A spirited heroine willing to make sacrifices to save her people. A colourful collection of allies, including one crowd-pleasing comic relief sidekick. Lush visuals. Cute animals. Hyper-expressive character designs. And literal showstopping musical numbers where the singers end breathless, arms flung wide, apparently waiting for audience applause. If that’s what you want from movies released under the banner of Walt Disney Animation Studios, you’ll be satisfied by Wish, Disney’s animated fantasy musical release for this year’s holiday season.

In Wish, 17-year-old Asha (voiced and sung by Oscar-winning Ariana DeBose) lives in the idyllic island kingdom of Rosas in the Mediterranean. When the film begins, our heroine jumps at the opportunity to become an assistant to the island’s ruler, King Magnifico (Chris Pine), a powerful magician whose tragic history drove him to found Rosas as a haven for all. Asha’s interview is going well until she discovers a disturbing truth about Magnifico – who locks away his people’s wishes between wish-granting ceremonies. Disturbed at how the king is gatekeeping “unsafe” dreams from becoming reality, Asha accidentally calls down a star from the sky with the same wish-granting abilities, and none of the reservations, of the king. Unsurprisingly, this puts Asha and Star in Magnifico’s crosshairs.

Wish is definitely one of the new breed of animated Disney musicals. It strives for greater representation on-screen – Asha herself is mixed race – and there’s a welcome diversity of ethnicities, body types and character ages on display. In a timely manner, the film also celebrates the defiant action of youth. Asha and her friends have a Greta Thunberg energy, uniting against injustice imposed by a single conservative ruler, and their rallying is paired with arguably the most rousing song of the film, Knowing What I Know Now.

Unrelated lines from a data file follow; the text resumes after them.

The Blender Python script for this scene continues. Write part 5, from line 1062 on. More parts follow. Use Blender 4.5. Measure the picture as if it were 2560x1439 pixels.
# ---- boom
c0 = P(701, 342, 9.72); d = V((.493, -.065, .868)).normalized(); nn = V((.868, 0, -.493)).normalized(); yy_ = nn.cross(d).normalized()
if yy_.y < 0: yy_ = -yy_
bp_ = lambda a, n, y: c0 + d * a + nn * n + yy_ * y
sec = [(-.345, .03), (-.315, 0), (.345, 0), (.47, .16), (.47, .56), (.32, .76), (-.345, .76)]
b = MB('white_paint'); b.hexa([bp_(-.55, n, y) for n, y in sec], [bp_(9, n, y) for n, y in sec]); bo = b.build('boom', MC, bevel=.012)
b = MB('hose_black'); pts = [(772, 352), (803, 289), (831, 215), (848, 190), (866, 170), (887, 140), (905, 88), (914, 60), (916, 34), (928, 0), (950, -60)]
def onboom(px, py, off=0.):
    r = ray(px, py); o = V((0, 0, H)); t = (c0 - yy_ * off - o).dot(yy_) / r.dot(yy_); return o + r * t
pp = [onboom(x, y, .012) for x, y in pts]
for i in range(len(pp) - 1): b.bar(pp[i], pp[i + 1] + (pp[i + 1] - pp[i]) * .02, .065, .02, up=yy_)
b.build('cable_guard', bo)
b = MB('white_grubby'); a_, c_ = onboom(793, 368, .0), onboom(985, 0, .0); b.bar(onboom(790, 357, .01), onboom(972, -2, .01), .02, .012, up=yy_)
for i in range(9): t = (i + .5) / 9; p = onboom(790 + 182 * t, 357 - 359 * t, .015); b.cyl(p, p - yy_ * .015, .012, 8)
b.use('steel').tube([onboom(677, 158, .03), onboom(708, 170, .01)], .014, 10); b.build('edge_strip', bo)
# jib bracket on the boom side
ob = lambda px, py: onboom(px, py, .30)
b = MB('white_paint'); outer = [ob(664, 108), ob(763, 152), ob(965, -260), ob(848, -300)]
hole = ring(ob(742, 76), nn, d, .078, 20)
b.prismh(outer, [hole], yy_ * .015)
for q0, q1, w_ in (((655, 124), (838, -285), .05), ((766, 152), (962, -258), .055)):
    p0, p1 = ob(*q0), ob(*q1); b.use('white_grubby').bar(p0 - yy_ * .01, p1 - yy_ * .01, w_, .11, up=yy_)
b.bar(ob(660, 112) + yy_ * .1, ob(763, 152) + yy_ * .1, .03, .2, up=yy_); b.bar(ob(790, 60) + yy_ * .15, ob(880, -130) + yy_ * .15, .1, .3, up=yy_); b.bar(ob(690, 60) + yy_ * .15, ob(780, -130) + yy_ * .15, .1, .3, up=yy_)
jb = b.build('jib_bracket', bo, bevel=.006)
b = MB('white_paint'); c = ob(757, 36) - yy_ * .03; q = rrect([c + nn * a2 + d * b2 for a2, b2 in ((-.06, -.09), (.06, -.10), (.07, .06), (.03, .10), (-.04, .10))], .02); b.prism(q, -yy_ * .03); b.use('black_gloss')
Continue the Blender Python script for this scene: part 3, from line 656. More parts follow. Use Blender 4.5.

Credit has to be given to Wish’s creative team as well for avoiding the trite life lessons that so often appear in animated movies, going a more hot-blooded route instead. Disinterested with mantras about the power of individualism, and being true to yourself, the overarching message here is that waiting for dreams to come true is passive and ineffective. Just wishing something out into the universe, and leaving it at that, may make you feel content but it’s not going to change your situation. You gotta shoot your shot essentially, and work instead of sitting quietly and hoping for the status quo to shift.

There are interesting things going on in Wish but the film’s biggest problem is that it seems more intent on celebrating Disney’s legacy than actually establishing its own identity. For the record, Wish releases during Disney100, the company’s centennial, and it seems burdened with that fact, as Walt Disney Animation Studios is the original, and still most iconic, film division of the mega corporate.

As a result, Wish is surprisingly self-referential. Peter Pan, Mary Poppins, Pinocchio, Snow White and even Zootopia are referenced in the film, which has an air of Disney-Prime, if you want to use comic book multiverse terminology. Asha’s friend circle is just the Seven Dwarves reimagined as human teens, and, if you pay attention, the film heavily implies the origin story of Snow White’s mirror. The end credits are stuffed with characters from other Disney films, and even the striking and sumptuous animation style hearkens back to the early days of the House of Mouse. Wish features a combination of contemporary 3D CGI, and flat 2D colouring with the texture of a book illustration.

It also doesn’t help that the film is 95 minutes long. Parents – and cinemagoers in general – may breathe a sigh of relief they’re not locked into yet another 2-and-a-half-hour commitment. However, when you consider that the last animated Disney movies in the same mould as Wish were all in the 100 to 110-minute bracket (think Tangled, Frozen, Moana, Frozen II, and Encanto), you quickly get the sense that some narrative corners have been cut here.

With half the film given away in the trailer, Wish races along with little to no breathing room. It’s a shame because the relentless pacing means there is no space for character explorations. The film slams the door on any interesting self-reflection from the villain, who could have been a morally grey figure. Also sacrificed is an upping of the emotional stakes. It’s hard to care when there’s evidently no lasting consequence. When a fan-favourite character seems lost, they appear again minutes later, no worse for what happened to them.

Wish ticks the boxes it’s supposed to, but if you look closer, you’ll soon wish it was something more. In the form that Wish lands on the big screen, it sits uncomfortably in the space between inspiring rebel spirit and soulless corporate marketing.

Wish is in cinemas from 24 November.


Wish review

Wish is visually sumptuous, contains interesting, timely themes, and ticks all the boxes for an animated Disney musical in the traditional fantasy mould. Look closer, though, and you’ll notice a film side-tracked by its evident need to reference Disney’s 100-year legacy. Its emotional impact and memorability are also lessened by a surprisingly short run time.